The Peggs School SWAT team is out to take down drugs and unhealthy living. Not to be confused with special weapons and tactics teams, Students Working Against Tobacco is a youth-led initiative to promote healthy foods, an active lifestyle, and to encourage abstinence from cigarettes and other drug use.
“We have three goals that we have set, which are: educating our school kids and our school community pertaining to nutrition; encouraging physical activity; and abstaining from tobacco, vaping, and other drug use,” said Carolyn Robbins, Peggs principal.
Sedentary lifestyles and poor nutrition can lead to child obesity, which is a challenge in rural Oklahoma. The Peggs SWAT program gives youth a space where they can disseminate information about food and healthy-living to fellow classmates.
The Peggs SWAT team is working with the Farm To School program to bring fresh fruit and vegetables to the school. Students have the opportunity to purchase items with “veggie bucks” to take home to their families.
In February on Valentine’s Day, while students passed out cookies and cupcakes, the SWAT team took time to educate students about the importance of eating good foods too.
“We were trying to communicate that they need to make healthy choices, and they can be good for you and taste good too,” said Robbins.
The club recently presented on nutrition and the importance of eating well. The students set up a food-tasting station where kids had the chance to eat fresh vegetables using dip made from low-fat sour cream mixed with dry packets of ranch, and fresh fruit with dip made from Greek yogurt mixed with raw honey and cinnamon.
“The kids went berserk over it. They took all the food,” said Robbins.
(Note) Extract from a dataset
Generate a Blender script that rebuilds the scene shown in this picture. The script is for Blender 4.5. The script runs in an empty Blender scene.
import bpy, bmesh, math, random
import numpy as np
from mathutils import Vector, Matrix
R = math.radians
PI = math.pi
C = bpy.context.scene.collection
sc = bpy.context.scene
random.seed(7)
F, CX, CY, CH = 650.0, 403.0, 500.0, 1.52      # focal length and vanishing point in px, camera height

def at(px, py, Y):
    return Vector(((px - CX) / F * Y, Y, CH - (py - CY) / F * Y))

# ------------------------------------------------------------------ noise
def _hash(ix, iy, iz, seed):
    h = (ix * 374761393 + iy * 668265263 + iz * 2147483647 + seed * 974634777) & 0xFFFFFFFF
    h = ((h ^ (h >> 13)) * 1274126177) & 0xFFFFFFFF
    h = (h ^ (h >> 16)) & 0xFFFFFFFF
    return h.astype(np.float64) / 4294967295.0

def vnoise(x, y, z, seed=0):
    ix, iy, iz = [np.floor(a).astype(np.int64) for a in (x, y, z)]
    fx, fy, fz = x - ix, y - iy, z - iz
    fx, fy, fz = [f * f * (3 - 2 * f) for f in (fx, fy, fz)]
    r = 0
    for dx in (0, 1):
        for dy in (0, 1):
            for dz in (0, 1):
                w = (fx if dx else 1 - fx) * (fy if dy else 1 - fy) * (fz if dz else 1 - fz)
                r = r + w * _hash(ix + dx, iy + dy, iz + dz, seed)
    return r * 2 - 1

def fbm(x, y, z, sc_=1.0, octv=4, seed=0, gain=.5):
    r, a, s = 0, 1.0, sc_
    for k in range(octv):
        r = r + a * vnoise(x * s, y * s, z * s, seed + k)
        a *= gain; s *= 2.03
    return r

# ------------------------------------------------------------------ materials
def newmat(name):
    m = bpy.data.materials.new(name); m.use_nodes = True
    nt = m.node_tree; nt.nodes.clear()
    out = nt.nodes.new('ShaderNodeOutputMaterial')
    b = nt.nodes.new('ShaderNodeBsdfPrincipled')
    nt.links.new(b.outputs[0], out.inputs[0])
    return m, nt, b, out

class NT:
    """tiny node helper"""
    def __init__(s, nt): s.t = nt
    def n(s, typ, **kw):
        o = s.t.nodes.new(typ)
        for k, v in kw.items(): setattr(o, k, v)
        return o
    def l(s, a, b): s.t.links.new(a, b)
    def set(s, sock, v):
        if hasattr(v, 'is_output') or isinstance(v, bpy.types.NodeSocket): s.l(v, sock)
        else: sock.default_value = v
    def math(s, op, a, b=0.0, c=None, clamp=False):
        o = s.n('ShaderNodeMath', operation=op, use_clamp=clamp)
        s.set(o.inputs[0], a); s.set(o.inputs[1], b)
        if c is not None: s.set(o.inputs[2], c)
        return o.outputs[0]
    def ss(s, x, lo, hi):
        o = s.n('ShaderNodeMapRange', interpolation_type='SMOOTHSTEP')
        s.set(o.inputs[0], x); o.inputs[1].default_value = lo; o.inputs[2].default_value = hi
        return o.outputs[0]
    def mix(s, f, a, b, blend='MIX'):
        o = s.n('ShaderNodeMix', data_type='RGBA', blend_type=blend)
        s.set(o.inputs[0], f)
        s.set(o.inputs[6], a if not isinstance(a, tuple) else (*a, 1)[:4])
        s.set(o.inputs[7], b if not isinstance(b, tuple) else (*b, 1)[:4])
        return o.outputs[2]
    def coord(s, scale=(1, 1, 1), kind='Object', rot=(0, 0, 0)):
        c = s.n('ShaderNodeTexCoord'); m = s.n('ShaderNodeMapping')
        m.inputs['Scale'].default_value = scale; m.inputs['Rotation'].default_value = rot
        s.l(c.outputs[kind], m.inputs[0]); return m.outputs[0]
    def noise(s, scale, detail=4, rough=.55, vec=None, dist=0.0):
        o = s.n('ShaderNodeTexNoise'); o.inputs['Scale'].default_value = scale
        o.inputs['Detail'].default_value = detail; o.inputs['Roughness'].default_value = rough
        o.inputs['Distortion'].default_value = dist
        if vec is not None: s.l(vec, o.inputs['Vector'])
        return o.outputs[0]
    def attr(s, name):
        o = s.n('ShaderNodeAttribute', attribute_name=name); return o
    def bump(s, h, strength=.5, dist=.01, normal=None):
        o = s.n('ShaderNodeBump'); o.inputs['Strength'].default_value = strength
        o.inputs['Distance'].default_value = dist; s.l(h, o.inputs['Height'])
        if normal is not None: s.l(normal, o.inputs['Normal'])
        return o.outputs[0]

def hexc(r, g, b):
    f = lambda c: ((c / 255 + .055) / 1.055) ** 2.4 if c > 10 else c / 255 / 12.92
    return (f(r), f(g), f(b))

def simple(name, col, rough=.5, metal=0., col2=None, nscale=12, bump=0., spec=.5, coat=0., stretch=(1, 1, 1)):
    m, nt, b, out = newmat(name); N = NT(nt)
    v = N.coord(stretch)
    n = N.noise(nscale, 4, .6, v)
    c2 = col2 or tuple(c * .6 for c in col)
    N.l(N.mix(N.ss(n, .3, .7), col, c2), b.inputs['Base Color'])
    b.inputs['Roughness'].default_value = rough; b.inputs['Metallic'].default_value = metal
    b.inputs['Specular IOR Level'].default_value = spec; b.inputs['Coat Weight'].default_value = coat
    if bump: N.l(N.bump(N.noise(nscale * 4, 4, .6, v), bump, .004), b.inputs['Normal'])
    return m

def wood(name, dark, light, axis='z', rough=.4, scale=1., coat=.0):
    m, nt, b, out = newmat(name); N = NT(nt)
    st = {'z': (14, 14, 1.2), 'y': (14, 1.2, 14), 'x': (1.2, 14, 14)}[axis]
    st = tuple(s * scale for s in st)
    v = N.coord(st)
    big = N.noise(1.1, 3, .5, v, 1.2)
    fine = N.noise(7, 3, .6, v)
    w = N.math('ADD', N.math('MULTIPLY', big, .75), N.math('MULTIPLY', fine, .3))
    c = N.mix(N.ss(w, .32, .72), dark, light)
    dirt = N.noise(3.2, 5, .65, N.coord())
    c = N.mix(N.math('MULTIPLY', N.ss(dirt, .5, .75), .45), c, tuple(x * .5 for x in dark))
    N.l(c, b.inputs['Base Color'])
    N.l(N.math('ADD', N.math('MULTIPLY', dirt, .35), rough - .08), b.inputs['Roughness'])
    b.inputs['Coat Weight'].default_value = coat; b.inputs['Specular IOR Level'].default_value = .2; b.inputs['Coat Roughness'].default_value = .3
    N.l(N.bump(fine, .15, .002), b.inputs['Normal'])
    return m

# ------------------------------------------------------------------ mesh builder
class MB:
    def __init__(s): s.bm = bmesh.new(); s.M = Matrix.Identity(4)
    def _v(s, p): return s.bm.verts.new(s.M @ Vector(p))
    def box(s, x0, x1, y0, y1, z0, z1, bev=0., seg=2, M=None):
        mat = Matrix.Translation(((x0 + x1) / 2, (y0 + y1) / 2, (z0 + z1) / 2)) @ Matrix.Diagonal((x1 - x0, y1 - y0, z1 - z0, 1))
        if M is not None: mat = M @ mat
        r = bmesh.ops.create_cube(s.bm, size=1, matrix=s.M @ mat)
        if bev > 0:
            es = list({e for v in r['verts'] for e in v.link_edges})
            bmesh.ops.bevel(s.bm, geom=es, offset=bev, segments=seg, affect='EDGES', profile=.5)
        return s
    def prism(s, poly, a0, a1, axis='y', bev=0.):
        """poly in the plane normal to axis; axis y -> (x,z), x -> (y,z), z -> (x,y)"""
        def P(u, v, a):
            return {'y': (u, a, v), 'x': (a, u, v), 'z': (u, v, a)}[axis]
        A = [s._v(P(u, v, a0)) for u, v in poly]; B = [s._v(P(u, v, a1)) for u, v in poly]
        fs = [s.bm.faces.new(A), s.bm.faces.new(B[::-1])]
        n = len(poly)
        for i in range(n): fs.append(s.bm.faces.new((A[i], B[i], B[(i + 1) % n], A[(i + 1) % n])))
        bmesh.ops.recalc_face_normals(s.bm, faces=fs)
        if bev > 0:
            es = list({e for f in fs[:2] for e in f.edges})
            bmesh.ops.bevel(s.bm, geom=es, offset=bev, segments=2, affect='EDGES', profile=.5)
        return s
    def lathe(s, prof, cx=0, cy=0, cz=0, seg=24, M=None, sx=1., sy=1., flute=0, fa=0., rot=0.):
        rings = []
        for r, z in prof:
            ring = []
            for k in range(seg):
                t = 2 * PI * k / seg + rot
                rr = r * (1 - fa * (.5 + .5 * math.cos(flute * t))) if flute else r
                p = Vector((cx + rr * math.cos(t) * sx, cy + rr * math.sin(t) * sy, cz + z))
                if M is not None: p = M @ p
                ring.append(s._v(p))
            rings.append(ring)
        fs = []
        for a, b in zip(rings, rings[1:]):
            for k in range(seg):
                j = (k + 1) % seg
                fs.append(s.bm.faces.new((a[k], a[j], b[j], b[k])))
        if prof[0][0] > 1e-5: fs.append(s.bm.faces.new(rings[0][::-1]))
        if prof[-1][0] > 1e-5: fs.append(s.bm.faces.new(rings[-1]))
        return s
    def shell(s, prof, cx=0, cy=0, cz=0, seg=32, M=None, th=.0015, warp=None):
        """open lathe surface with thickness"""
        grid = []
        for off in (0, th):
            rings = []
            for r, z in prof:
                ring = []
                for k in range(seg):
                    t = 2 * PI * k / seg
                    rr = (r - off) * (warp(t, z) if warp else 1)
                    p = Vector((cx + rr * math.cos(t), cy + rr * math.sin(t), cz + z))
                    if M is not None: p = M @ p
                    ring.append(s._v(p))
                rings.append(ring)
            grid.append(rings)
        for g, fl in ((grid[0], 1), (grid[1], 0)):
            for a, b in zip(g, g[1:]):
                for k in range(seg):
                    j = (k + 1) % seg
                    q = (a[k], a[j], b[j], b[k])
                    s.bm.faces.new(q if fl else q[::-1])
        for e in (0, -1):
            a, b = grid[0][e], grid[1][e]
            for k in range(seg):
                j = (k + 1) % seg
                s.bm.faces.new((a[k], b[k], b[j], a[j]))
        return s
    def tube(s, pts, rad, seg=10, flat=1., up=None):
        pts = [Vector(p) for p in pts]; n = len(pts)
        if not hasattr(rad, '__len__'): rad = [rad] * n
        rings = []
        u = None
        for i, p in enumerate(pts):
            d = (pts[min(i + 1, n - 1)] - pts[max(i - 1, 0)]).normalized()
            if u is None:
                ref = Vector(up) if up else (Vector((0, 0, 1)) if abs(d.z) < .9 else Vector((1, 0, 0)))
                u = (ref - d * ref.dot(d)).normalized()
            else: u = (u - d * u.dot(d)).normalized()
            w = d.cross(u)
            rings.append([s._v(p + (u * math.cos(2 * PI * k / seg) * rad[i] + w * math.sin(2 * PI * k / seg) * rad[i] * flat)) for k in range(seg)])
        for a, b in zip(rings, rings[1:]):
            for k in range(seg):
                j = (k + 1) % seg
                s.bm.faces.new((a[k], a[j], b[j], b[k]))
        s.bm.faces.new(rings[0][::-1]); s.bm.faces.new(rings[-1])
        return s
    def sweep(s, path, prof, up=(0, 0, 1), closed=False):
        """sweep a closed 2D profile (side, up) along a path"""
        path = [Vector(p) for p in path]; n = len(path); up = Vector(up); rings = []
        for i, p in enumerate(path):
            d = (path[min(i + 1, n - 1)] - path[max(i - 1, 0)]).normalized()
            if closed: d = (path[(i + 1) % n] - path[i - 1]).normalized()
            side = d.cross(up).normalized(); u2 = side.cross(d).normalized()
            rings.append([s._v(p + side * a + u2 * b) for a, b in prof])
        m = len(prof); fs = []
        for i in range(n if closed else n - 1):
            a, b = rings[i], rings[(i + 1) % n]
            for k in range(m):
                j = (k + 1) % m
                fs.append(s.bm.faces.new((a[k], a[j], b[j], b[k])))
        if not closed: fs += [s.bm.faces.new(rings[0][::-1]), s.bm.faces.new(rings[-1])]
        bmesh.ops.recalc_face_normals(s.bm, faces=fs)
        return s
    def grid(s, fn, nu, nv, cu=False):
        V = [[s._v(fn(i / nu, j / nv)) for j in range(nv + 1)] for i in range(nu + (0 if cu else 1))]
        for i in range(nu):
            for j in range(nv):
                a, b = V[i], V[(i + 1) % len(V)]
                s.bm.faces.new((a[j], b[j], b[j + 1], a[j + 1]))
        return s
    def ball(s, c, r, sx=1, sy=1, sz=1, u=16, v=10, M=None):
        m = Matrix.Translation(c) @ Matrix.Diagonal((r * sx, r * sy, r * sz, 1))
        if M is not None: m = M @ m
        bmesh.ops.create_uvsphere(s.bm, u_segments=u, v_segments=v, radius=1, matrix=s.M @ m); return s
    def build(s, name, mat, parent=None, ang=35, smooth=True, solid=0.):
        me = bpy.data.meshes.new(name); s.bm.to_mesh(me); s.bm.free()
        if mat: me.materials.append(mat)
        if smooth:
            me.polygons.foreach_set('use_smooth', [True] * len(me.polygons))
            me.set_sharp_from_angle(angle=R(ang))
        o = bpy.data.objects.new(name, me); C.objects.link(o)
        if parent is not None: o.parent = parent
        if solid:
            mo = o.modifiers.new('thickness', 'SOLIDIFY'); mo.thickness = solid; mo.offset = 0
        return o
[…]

The seventh and eighth graders made presentations detailing the health benefits of individual vegetables. Students learned about the role of vitamins and minerals, which are necessary for the body. Students handed out coloring sheets for the younger kids to fill out.
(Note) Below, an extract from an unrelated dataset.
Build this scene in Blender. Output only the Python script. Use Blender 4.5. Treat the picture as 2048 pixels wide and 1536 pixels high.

The school is also developing a healthy cookbook, which Robbins hopes will come out by the end of the year.
Peggs has now opened the school track, which is open to Peggs families during the evening hours.
“It is open at night, and they can walk or jog and use the facility,” said Robbins.
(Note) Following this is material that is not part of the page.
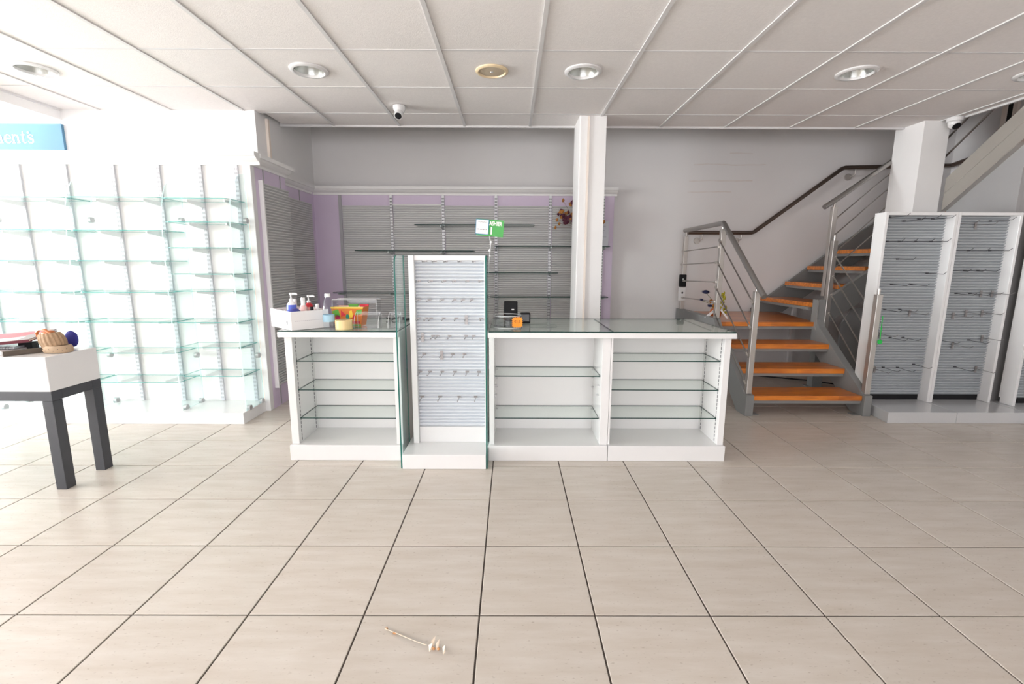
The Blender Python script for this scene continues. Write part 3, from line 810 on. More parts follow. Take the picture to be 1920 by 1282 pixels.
plain_bottle(.185, .06, .135, .022, 'mauve', 'pump_white', 'small mauve bottle with short white cap in the box')
plain_bottle(.185, .20, .115, .026, 'pink_lotion', 'pink_cap', 'pink bottle with rounded pink cap at the far box corner')
plain_bottle(.028, .20, .10, .024, 'black_plastic', 'black_plastic', 'short black jar at the back left inside the box', 'cosmetic_jar')
x, y, z = inbox(.043, .044)
MBq = MB(); MBq.T = Matrix.Translation((x, y, z+.088)) @ Matrix.Rotation(.5, 4, 'Z')
MBq.lathe([(.034, -.085), (.036, -.02), (.034, .012), (.018, .028), (.002, .032)], 18)
place(MBq.build('cosmetic_tub', 'blue_cap', None, True, label='dark blue round tub at the front corner of the cardboard box', cat='tub', group='toiletries in the cardboard box'), (x, y, z))
x, y, z = inbox(.14, .035)
q = MB().lathe([(.014, z), (.015, z+.085), (.010, z+.095), (.010, z+.122)], 14, (x, y, 0))
place(q.build('polish_bottle', 'black_plastic', None, True, label='slim black bottle beside the pale pink one in the box', cat='bottle', group='toiletries in the cardboard box'), (x, y, z))

mat('label_blue', rgb(168, 206, 226), .4); mat('cap_white', (.86, .87, .88), .35)
bxx, byy = -1.085, 2.765
t = thing('water_bottle', 'clear plastic water bottle with blue label on the counter', 'bottle', (bxx, byy, ZT))
MB().lathe([(.020, ZT+.001), (.030, ZT+.004), (.033, ZT+.02), (.031, ZT+.03), (.033, ZT+.04), (.031, ZT+.085), (.033, ZT+.10), (.0335, ZT+.118), (.029, ZT+.145), (.018, ZT+.172), (.0135, ZT+.182), (.0135, ZT+.192)], 24, (bxx, byy, 0), cap=False).build('body', 'bottle_plastic', t, True)
MB().lathe([(.0338, ZT+.042), (.0338, ZT+.083)], 24, (bxx, byy, 0), cap=False).build('label_band', 'label_blue', t, True)
MB().lathe([(.016, ZT+.187), (.016, ZT+.205), (.014, ZT+.207)], 20, (bxx, byy, 0)).build('cap', 'cap_white', t, True)

# colourful cardboard tub (generic coloured shapes in place of its printed characters)
mat('tub_orange', rgb(214, 120, 45), .5, var=.1); mat('tub_green', rgb(96, 170, 60), .5); mat('tub_red', rgb(205, 40, 60), .5); mat('tub_yellow', rgb(236, 200, 60), .5); mat('tub_magenta', rgb(196, 30, 100), .5); mat('tub_teal', rgb(30, 130, 110), .5); mat('tub_inside', rgb(235, 215, 190), .7)
cx, cy = -1.0, 2.90
t = thing('snack_tub', 'colourful flared cardboard snack tub behind the tape roll', 'tub', (cx, cy, ZT))
def tub(b0, b1, d0, d1, h):
    return [(cx-b0, cy-d0, ZT), (cx+b0, cy-d0, ZT), (cx+b0, cy+d0, ZT), (cx-b0, cy+d0, ZT), (cx-b1, cy-d1, ZT+h), (cx+b1, cy-d1, ZT+h), (cx+b1, cy+d1, ZT+h), (cx-b1, cy+d1, ZT+h)]
MB().add(tub(.078, .098, .05, .062, .12), [(0, 3, 2, 1), (0, 1, 5, 4), (1, 2, 6, 5), (2, 3, 7, 6), (3, 0, 4, 7)]).build('wall', 'tub_orange', t)
MB().add(tub(.075, .095, .047, .059, .119), [(1, 2, 3, 0)[::-1], (4, 5, 1, 0), (5, 6, 2, 1), (6, 7, 3, 2), (7, 4, 0, 3)]).build('lining', 'tub_inside', t)
def onface(u, h):   # a point on the front face (u from -1 to 1, h 0..1)
    return (cx+u*(.078+.02*h), cy-.05-.012*h-.0008, ZT+.12*h)
def patch(us, nm, m):
    MB().add([onface(u, h) for u, h in us], [list(range(len(us)))]).build(nm, m, t)
def pdisc(u, h, r, nm, m, n=10):
    patch([(u+r*math.cos(2*math.pi*i/n), h+r*1.4*.8*math.sin(2*math.pi*i/n)) for i in range(n)], nm, m)
patch([(-.98, .02), (.98, .02), (.98, .12), (-.98, .12)], 'green_band', 'tub_green')
patch([(-.95, .55), (-.5, .45), (-.55, .9), (-.97, .8)], 'green_patch', 'tub_green')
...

The SWAT team also helps with the school’s annual jump-a-thon, which will take place at the end of March.
Throughoug the year, students are encourages other students to abstain from or quit tobacco use.
“As far as drug use, we do a lot of different things. For Halloween, we make headstones that have silly comments about what using tobacco can lead to. We put them around in the hallways, so parents and kids stop and read them and see that,”
Students in each classroom put up a door cover, each, with a Halloween-theme to encourage students to live drug-free.